C’est un sujet explosif que les chercheurs de l’Institut des politiques publiques (IPP) ont choisi d’étudier. Alors que la réforme des retraites a fait monter d’un cran les revendications d’une plus forte taxation des riches, l’étude exceptionnelle qu’ils dévoilent ce mardi montre que les milliardaires sont moins imposés que les autres contribuables.
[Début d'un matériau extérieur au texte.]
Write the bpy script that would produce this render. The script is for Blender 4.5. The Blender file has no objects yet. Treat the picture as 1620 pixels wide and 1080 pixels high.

Le travail de Laurent Bach, Antoine Bozio, Arthur Guillouzouic et Clément Malgouyres a été réalisé à partir de données fournies par l’administration fiscale pour l’année 2016 (soit avant la réforme de l’ISF). Pour la première fois sont reliées des informations sur les impôts personnels (impôt sur le revenu, ISF…) et d’autres issues des déclarations fiscales des entreprises.
Revenu économique
L’objectif est d’appréhender l’imposition effective de cette minorité de foyers, qui se distingue par le fait de posséder des entreprises : l’étude fait un zoom sur les 0,1 % les plus riches (37.800 foyers), et même sur les 0,0002 % (soit 75 contribuables milliardaires). A cet effet, les chercheurs ont créé une mesure du revenu économique, qui va au-delà du traditionnel « revenu fiscal de référence » et intègre les revenus non distribués des sociétés détenues par ces ménages fortunés.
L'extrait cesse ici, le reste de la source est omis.